Рафаэль, получивший долгожданное приглашение папского двора, не мог не подивиться в первые дни своего пребывания тому, что осталось от былого величия Рима. Живописные развалины Форума, где паслись козы, Колизей, ставший пристанищем бродяг и разбойников, или руины великолепных дворцов на Авентинском холме, превращенные в притоны разврата – все это не обескуражило молодого художника. Его богатое воображение при виде торчащей из груды мусора беломраморной руки какого-то изваяния, словно взывающей о помощи, или вырвавшейся на поверхность земли из векового заточения капители дорической колонны тут же воспроизводило их в первозданном великолепии, и он твердо решил, что отныне его долг художника и христианина во что бы то ни стало возродить утраченную красоту.

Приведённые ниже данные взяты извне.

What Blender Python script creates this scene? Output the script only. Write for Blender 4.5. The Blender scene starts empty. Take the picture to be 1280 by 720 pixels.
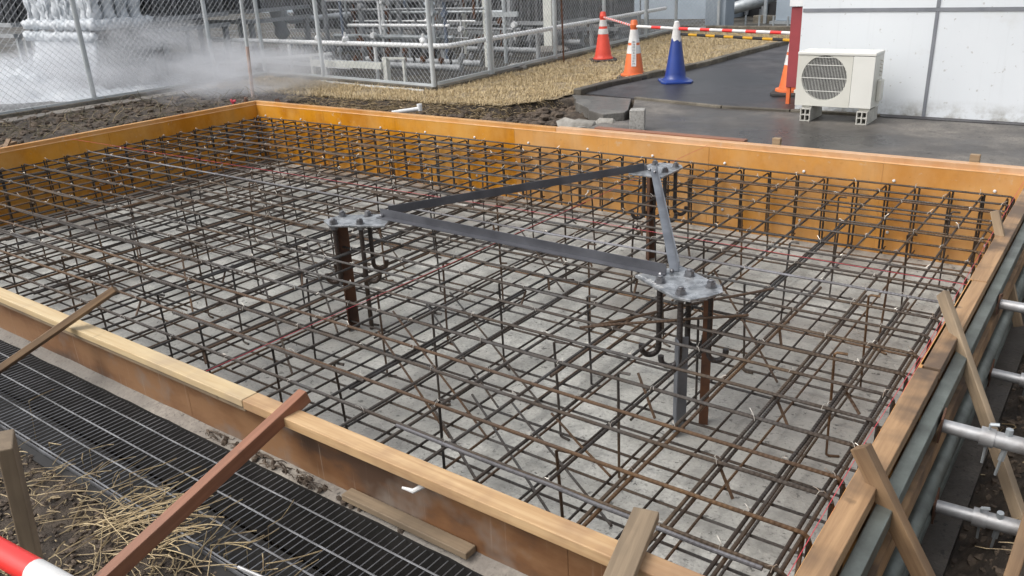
import bpy, math, random
from mathutils import Vector, Matrix, noise
random.seed(7)
R = math.radians
sc = bpy.context.scene
COL = sc.collection

# ------------------------------------------------------------------ helpers
class MB:
    """collects shapes; build() links them as ONE mesh object"""
    def __init__(s):
        s.v = []; s.f = []; s.uv = []; s.mi = []; s.xf = None; s.cur = 0
    def av(s, p):
        p = Vector(p)
        if s.xf is not None: p = s.xf @ p
        s.v.append(p); return len(s.v) - 1
    def af(s, idx, uv=None):
        s.f.append(idx); s.uv.append(uv if uv else [(0, 0)] * len(idx)); s.mi.append(s.cur)
    def box(s, x0, x1, y0, y1, z0, z1):
        i = [s.av(p) for p in ((x0,y0,z0),(x1,y0,z0),(x1,y1,z0),(x0,y1,z0),(x0,y0,z1),(x1,y0,z1),(x1,y1,z1),(x0,y1,z1))]
        for q in ((0,3,2,1),(4,5,6,7),(0,1,5,4),(1,2,6,5),(2,3,7,6),(3,0,4,7)):
            s.af([i[k] for k in q])
    def bar(s, p0, p1, w, t, up=(0,0,1)):
        p0 = Vector(p0); p1 = Vector(p1); d = (p1-p0).normalized(); up = Vector(up)
        a = d.cross(up).normalized(); b = a.cross(d).normalized()
        i = []
        for p in (p0, p1):
            for sa, sb in ((-1,-1),(1,-1),(1,1),(-1,1)):
                i.append(s.av(p + a*sa*w/2 + b*sb*t/2))
        for q in ((0,1,2,3),(7,6,5,4),(0,4,5,1),(1,5,6,2),(2,6,7,3),(3,7,4,0)):
            s.af([i[k] for k in q])
    def tube(s, pts, r, n=6, caps=True):
        pts = [Vector(p) for p in pts]
        rr = r if isinstance(r, (list, tuple)) else [r]*len(pts)
        rings = []; L = 0; prev = None; ref = None
        for k, p in enumerate(pts):
            if k == 0: d = pts[1]-pts[0]
            elif k == len(pts)-1: d = pts[-1]-pts[-2]
            else: d = (pts[k+1]-pts[k]).normalized() + (pts[k]-pts[k-1]).normalized()
            if d.length < 1e-9: d = Vector((0,0,1))
            d.normalize()
            if ref is None:
                ref = Vector((0,0,1)) if abs(d.z) < .9 else Vector((1,0,0))
            a = d.cross(ref); 
            if a.length < 1e-4: a = d.orthogonal()
            a.normalize(); b = d.cross(a).normalized(); ref = -b if False else a.cross(d).normalized()*1.0
            if k: L += (p-pts[k-1]).length
            ring = [s.av(p + (a*math.cos(2*math.pi*j/n) + b*math.sin(2*math.pi*j/n))*rr[k]) for j in range(n)]
            rings.append((ring, L))
        for k in range(len(rings)-1):
            (A, la), (B, lb) = rings[k], rings[k+1]
            for j in range(n):
                j2 = (j+1) % n
                s.af([A[j], B[j], B[j2], A[j2]], [(la, j/n), (lb, j/n), (lb, (j+1)/n), (la, (j+1)/n)])
        if caps:
            s.af(list(rings[0][0])); s.af(list(reversed(rings[-1][0])))
    def lathe(s, prof, n=24, c=(0,0,0)):
        c = Vector(c); rings = []
        for r, z in prof:
            rings.append([s.av(c + Vector((r*math.cos(2*math.pi*j/n), r*math.sin(2*math.pi*j/n), z))) for j in range(n)])
        for A, B in zip(rings, rings[1:]):
            for j in range(n):
                j2 = (j+1) % n; s.af([A[j], A[j2], B[j2], B[j]])
        s.af(list(reversed(rings[0]))); s.af(list(rings[-1]))
    def prism(s, poly, z0, z1):
        a = [s.av((x,y,z0)) for x,y in poly]; b = [s.av((x,y,z1)) for x,y in poly]; n = len(poly)
        s.af(list(reversed(a))); s.af(list(b))
        for j in range(n): s.af([a[j], a[(j+1)%n], b[(j+1)%n], b[j]])
    def quad(s, a, b, c, d):
        s.af([s.av(a), s.av(b), s.av(c), s.av(d)])
    def blob(s, c, r, seed=0, sub=1, rough=.35, sq=(1,1,1)):
        c = Vector(c); base, fc = ICO[sub]
        i = []
        for p in base:
            k = 1 + rough*noise.noise(p*1.3 + Vector((seed*3.1, seed*1.7, seed)))*2
            i.append(s.av(c + Vector((p.x*sq[0], p.y*sq[1], p.z*sq[2]))*r*k))
        for f in fc: s.af([i[k] for k in f])
    def build(s, name, mats, parent=None, smooth=False, bevel=0, origin=None):
        o0 = Vector((0,0,0))
        if parent is not None: o0 = parent.matrix_world.translation.copy() if parent.parent is None else parent['_o']
        loc0 = Vector(o0)
        if parent is None and origin is not None: o0 = Vector(origin)
        me = bpy.data.meshes.new(name)
        me.from_pydata([tuple(v-Vector(o0)) for v in s.v], [], s.f)
        uvl = me.uv_layers.new(name='UVMap')
        k = 0; flat = []
        for u in s.uv:
            for t in u: flat += [t[0], t[1]]
        uvl.data.foreach_set('uv', flat)
        if not isinstance(mats, (list, tuple)): mats = [mats]
        for m in mats: me.materials.append(m)
        me.polygons.foreach_set('material_index', s.mi)
        me.polygons.foreach_set('use_smooth', [bool(smooth)]*len(me.polygons))
        me.update()
        o = bpy.data.objects.new(name, me); COL.objects.link(o)
        if parent is not None:
            o.parent = parent
        elif origin is not None:
            o.location = origin
        if smooth and smooth != 'all':
            try:
                me.set_sharp_from_angle(angle=R(40))
            except Exception: pass
        if bevel:
            b = o.modifiers.new('bevel', 'BEVEL'); b.width = bevel; b.segments = 2; b.limit_method = 'ANGLE'; b.angle_limit = R(40)
        return o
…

Полученное им приглашение прибыть в Рим явилось результатом дворцовых интриг, участниками которых, кроме придворных, были непримиримые соперники Браманте и Микеланджело, высоко ценимые Юлием II. Первому удалось внушить папе мысль о том, что прижизненное возведение гробницы – плохая примета. Зная о нелюбви молодого строптивого скульптора к живописи, он все же сумел уговорить папу поручить именно Микеланджело росписи в Сикстинской капелле в надежде, что тот потерпит провал и окончательно дискредитирует себя как творец и тогда само собой всплывет имя земляка и дальнего родственника – Рафаэля, на которого Браманте делал ставку как на верного союзника в противостоянии с Микеланджело, открыто выступавшего против всех его градостроительных проектов.
В преддверии предстоящих военных походов против некоторых итальянских правителей, отказывающихся признавать верховенство Рима, папа Юлий II приостановил на время сооружение гробницы в соборе Святого Петра, дав обет достойно увековечить память своего дяди Сикста IV, который возвел тридцатилетнего племянника в сан кардинала, присвоив ему почетный титул Сан-Пьетро ин Винколи, и тем самым открыл путь к ватиканскому престолу. Он загорелся идеей расписать фресками гигантский мрачный свод Сикстинской капеллы, построенной дядей, который производил тягостное впечатление. Но Микеланджело наотрез отказался браться за росписи, доказывая папе, что ему, скульптору, имеющему дело с грубым камнем, негоже заниматься столь тонким искусством, как фресковая живопись, и вместо себя предложил Рафаэля, заявив, что искусство молодого урбинца снискало ему всеобщее признание во Флоренции. Об этом разговоре он сам вспомнил на старости лет, когда диктовал свои воспоминания ученику Асканио Кондиви, поведав о непростом отношении к личности Рафаэля, с которым у него так и не получилось взаимопонимания, и возникшей ссоре с папой из-за отказа браться за фрески и бегстве из Рима от папского гнева.